Keyes and Huckabee had a fascinating difference on a question of race, with Keyes, an African-American, downplaying race as a factor and Huckabee acknowledging it as a root cause with a force unusual from a Republican.
“I don’t believe there is this deep divide between blacks and whites,” Keyes said.
Not so, says Huckabee, who said a disparity in hiring often stems from outright racism, from employers looking at a black face and preferring the white one waiting for the next interview slot.
“That’s something government can’t change but leadership can certainly speak to,” Huckabee said.
A dynamic that struck me tonight is that true-believing evangelicals, which is a fair description of Huckabee, have a window of opportunity to reach black and Hispanic voters because these pols view race in Christian terms and can truly connect with this audience — and if nothing else show that their faith is stronger than the many cultural messages that make so many white people uncomfortable around minorities at best and ugly racists at worst.
Brownback, whose own immediate family is of mixed race, strikes me as someone who could make some inroads for his party as well as with minorities, not on the scale of a president but in day-to-day work in the Senate.
One of Brownback’s ideas for helping underprivileged areas is to allow for the creation of flat-tax zones he argues would give incentives to business development.

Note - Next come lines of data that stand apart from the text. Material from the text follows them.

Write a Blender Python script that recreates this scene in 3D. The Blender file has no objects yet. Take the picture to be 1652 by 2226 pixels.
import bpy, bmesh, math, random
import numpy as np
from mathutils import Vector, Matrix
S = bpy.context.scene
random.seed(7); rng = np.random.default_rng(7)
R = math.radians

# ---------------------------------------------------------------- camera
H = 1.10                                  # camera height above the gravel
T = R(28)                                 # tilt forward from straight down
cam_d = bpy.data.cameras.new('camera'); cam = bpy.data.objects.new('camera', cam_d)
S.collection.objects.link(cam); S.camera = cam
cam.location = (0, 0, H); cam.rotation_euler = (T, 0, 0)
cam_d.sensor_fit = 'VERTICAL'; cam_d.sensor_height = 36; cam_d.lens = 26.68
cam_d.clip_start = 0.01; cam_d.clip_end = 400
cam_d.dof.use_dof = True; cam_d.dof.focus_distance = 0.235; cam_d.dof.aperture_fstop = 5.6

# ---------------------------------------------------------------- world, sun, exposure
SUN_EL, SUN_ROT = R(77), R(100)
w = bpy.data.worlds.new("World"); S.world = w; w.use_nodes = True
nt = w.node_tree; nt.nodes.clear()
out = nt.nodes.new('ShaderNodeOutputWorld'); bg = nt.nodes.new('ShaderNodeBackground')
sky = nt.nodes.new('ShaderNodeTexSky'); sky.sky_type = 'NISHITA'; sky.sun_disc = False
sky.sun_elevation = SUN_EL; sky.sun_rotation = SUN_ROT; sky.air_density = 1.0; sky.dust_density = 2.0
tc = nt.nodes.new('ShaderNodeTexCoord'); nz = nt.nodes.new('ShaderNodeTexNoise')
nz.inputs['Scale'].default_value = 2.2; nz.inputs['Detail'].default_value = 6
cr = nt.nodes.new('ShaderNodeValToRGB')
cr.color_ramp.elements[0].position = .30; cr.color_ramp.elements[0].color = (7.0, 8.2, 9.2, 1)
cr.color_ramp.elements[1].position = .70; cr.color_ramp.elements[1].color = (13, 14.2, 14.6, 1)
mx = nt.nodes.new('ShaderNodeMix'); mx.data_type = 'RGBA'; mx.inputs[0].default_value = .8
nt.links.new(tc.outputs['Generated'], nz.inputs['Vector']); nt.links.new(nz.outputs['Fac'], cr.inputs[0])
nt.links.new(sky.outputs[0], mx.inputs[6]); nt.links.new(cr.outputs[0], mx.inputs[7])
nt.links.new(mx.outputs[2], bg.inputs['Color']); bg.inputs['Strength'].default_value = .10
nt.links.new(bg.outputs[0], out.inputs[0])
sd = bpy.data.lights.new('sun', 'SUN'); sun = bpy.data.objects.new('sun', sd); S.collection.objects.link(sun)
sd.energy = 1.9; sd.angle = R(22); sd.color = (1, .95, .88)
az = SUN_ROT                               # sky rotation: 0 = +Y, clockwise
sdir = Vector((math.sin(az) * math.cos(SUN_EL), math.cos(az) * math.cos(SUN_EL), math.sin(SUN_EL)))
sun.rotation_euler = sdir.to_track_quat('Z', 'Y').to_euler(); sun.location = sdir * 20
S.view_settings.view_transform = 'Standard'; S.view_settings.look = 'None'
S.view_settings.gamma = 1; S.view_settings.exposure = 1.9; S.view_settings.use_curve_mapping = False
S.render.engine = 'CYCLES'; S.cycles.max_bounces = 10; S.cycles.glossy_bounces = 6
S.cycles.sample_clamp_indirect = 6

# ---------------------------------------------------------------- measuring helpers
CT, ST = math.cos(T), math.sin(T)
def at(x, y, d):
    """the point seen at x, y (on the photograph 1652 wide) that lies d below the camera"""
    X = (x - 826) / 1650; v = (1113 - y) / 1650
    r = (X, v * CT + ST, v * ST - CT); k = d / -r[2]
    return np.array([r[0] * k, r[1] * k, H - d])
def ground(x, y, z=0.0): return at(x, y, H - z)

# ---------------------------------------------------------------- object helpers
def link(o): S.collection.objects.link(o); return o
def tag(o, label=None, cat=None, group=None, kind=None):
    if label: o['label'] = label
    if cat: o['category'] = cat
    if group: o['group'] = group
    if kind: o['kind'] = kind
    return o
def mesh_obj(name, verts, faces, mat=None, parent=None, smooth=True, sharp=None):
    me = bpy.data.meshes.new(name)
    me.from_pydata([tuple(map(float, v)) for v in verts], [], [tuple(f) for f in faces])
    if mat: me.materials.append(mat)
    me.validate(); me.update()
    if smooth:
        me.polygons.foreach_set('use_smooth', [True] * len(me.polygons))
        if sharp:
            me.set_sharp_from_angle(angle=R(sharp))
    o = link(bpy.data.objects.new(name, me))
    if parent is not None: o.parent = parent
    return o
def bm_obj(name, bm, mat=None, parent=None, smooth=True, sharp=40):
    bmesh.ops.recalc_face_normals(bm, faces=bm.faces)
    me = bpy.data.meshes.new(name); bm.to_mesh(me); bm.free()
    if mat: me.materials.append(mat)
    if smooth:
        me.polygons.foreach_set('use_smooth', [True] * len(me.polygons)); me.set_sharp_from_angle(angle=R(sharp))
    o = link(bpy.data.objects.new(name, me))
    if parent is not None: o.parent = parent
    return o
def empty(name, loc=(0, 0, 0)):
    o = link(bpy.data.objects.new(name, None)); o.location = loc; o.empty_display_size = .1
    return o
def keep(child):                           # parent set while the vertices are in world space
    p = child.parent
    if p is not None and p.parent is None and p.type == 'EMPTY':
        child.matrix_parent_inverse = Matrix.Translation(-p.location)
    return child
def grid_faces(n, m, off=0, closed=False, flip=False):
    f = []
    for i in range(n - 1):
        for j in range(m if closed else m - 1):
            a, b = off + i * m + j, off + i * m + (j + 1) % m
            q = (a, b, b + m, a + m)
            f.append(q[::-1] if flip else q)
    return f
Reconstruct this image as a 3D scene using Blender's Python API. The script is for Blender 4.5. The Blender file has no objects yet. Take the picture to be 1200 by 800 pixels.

There are clear problems with going that route in terms of moving to a regressive tax. Brownback also called for opening a National African-American Museum on the Washington Mall.
Huckabee showed real strength in the area of crime and the courts, noting the disproportionate number of minorities in the criminal justice system.
The nation, Huckabee said, doesn’t have a crime problem.
“We have a drug and alcohol problem,” he said.
He called for more drug treatment and less incarceration.
“We have to quit locking up all the people we’re mad at and lock up the people we’re afraid of,” Huckabee said.
Ron Paul went further.
“We need to repeal the whole war on drugs,” Paul said. “It isn’t working.”